>> begin RECORD LIST
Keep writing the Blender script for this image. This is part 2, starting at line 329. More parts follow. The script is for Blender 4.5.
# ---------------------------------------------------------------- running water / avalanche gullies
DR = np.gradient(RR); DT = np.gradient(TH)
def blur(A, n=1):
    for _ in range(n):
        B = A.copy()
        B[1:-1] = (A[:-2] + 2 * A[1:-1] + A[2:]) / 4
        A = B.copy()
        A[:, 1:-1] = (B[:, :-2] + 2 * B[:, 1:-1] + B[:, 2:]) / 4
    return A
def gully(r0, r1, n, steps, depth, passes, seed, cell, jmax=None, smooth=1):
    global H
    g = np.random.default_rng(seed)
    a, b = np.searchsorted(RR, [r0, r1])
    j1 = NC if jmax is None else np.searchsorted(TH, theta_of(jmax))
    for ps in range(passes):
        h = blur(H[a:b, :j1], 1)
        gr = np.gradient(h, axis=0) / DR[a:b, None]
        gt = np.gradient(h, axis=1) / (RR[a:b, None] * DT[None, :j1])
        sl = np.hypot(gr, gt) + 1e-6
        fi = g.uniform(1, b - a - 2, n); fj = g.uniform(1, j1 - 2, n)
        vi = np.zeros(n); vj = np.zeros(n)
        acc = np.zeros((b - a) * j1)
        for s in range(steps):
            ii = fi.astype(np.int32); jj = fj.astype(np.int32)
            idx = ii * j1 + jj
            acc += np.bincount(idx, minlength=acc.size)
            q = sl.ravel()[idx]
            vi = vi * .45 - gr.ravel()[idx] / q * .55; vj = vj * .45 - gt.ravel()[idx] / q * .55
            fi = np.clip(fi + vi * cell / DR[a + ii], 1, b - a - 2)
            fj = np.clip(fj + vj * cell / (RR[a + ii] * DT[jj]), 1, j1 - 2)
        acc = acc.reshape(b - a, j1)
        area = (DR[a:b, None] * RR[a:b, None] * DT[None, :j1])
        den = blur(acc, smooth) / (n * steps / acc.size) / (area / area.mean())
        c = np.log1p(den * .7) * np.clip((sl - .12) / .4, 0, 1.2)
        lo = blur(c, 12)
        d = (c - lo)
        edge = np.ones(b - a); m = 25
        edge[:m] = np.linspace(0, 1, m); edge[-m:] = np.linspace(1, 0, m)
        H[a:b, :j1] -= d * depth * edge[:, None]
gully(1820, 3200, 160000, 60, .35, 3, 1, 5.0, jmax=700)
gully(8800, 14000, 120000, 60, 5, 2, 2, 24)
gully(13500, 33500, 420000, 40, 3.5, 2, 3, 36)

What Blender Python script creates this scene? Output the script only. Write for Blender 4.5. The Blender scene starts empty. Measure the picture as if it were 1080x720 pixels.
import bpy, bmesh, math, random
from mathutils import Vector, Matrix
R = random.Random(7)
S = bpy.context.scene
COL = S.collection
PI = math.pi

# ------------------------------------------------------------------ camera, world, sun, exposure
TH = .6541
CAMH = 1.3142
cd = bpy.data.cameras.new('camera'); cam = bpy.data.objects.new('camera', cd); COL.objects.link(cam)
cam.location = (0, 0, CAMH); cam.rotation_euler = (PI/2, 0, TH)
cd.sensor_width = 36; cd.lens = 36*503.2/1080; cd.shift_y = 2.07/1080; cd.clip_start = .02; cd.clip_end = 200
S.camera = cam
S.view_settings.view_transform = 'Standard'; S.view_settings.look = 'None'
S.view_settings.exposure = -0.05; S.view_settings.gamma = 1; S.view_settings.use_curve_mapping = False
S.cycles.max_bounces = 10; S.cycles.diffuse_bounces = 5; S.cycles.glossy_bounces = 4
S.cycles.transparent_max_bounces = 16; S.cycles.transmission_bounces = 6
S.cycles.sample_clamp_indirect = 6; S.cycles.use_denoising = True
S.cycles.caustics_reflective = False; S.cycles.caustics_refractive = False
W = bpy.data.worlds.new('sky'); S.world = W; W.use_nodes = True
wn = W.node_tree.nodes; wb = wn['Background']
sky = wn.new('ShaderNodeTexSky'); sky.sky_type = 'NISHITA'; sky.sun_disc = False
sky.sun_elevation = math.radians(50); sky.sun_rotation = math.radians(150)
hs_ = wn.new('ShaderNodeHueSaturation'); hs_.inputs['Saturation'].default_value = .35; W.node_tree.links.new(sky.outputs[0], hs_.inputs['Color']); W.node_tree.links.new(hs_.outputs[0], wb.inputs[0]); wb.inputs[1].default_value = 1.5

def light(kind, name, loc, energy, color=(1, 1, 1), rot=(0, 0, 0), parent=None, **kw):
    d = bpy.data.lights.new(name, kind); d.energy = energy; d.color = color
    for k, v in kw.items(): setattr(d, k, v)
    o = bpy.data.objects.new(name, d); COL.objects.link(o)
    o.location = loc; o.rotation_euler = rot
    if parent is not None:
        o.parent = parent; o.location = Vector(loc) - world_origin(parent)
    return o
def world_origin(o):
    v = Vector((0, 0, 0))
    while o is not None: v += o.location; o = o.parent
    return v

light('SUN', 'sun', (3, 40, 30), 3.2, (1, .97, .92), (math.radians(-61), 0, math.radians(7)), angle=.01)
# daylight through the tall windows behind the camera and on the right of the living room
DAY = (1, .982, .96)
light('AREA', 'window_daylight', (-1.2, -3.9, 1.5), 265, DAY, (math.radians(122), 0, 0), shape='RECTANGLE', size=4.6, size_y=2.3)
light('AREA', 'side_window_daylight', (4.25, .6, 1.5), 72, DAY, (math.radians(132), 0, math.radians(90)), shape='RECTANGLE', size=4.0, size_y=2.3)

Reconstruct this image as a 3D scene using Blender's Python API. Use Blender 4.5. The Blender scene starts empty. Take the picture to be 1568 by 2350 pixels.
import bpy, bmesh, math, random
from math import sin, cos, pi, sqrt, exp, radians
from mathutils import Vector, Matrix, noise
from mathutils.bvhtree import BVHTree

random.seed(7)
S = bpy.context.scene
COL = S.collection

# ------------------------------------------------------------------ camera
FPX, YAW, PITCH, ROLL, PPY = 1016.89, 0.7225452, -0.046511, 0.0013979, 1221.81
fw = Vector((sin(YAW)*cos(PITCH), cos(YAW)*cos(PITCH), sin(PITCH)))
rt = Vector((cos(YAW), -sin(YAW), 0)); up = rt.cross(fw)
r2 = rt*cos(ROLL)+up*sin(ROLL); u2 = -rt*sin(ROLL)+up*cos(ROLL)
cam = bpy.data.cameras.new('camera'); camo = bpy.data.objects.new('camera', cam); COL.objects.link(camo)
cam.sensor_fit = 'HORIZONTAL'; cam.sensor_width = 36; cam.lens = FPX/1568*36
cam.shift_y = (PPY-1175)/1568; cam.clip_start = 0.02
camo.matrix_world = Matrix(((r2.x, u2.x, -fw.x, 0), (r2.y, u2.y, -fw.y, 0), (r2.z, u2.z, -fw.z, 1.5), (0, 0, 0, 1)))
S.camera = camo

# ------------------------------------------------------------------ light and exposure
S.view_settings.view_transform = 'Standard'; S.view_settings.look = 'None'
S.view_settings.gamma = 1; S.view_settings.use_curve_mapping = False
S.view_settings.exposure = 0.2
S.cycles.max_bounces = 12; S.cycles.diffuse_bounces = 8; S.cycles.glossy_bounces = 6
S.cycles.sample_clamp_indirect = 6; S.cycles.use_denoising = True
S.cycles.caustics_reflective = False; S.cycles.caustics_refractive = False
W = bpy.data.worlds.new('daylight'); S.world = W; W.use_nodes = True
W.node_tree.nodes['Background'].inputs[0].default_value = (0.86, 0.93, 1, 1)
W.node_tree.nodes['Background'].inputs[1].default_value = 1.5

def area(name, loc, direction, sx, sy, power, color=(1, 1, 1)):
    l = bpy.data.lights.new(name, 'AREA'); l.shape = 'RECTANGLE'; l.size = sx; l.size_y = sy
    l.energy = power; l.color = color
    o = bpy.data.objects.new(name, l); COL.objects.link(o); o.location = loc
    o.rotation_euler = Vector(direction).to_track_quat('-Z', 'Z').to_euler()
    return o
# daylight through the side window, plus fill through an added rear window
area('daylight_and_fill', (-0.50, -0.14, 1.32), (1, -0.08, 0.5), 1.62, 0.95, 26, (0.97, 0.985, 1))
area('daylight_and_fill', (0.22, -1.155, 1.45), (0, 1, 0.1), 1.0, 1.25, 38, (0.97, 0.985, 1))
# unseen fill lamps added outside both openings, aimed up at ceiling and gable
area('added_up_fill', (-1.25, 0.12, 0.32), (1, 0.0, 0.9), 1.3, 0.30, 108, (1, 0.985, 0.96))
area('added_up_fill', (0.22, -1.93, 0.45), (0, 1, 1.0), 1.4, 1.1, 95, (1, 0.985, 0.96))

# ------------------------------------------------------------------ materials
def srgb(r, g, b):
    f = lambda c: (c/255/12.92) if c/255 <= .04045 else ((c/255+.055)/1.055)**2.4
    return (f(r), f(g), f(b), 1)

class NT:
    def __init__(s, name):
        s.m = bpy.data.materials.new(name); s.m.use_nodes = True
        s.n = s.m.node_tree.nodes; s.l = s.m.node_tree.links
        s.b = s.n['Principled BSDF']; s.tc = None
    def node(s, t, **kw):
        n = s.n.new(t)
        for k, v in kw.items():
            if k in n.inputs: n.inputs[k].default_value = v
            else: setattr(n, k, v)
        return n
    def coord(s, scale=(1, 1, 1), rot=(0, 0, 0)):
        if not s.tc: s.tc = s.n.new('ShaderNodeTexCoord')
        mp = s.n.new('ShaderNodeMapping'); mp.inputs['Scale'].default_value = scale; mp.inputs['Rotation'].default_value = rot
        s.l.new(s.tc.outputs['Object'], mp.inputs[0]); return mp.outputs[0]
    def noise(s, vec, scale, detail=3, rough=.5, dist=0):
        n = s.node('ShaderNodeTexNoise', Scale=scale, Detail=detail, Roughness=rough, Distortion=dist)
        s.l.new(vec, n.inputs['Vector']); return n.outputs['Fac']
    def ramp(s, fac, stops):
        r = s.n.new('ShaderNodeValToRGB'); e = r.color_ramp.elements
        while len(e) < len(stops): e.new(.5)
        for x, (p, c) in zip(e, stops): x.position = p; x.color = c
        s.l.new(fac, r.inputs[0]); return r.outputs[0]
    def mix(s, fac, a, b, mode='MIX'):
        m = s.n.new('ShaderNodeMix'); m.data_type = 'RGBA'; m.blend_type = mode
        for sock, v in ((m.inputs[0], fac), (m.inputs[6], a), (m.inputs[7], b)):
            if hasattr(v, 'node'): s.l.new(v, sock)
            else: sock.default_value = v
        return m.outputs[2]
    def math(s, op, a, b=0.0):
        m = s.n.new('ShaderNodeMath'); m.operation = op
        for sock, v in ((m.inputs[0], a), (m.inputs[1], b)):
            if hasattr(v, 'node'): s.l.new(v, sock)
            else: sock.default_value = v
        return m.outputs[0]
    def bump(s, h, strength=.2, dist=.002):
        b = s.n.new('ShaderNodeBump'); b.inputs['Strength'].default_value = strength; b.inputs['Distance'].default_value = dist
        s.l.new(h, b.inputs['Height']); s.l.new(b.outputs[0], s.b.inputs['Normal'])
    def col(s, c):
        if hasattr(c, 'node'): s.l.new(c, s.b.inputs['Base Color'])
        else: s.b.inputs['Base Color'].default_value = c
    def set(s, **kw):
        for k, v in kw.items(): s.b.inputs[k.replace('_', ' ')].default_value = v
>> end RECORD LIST
Repeat the span of lines that opens with the line holding "What Blender Python" and closes with the line holding "PI = math.pi", exactly as it stands.

RESULT BELOW -
What Blender Python script creates this scene? Output the script only. Write for Blender 4.5. The Blender scene starts empty. Measure the picture as if it were 1080x720 pixels.
import bpy, bmesh, math, random
from mathutils import Vector, Matrix
R = random.Random(7)
S = bpy.context.scene
COL = S.collection
PI = math.pi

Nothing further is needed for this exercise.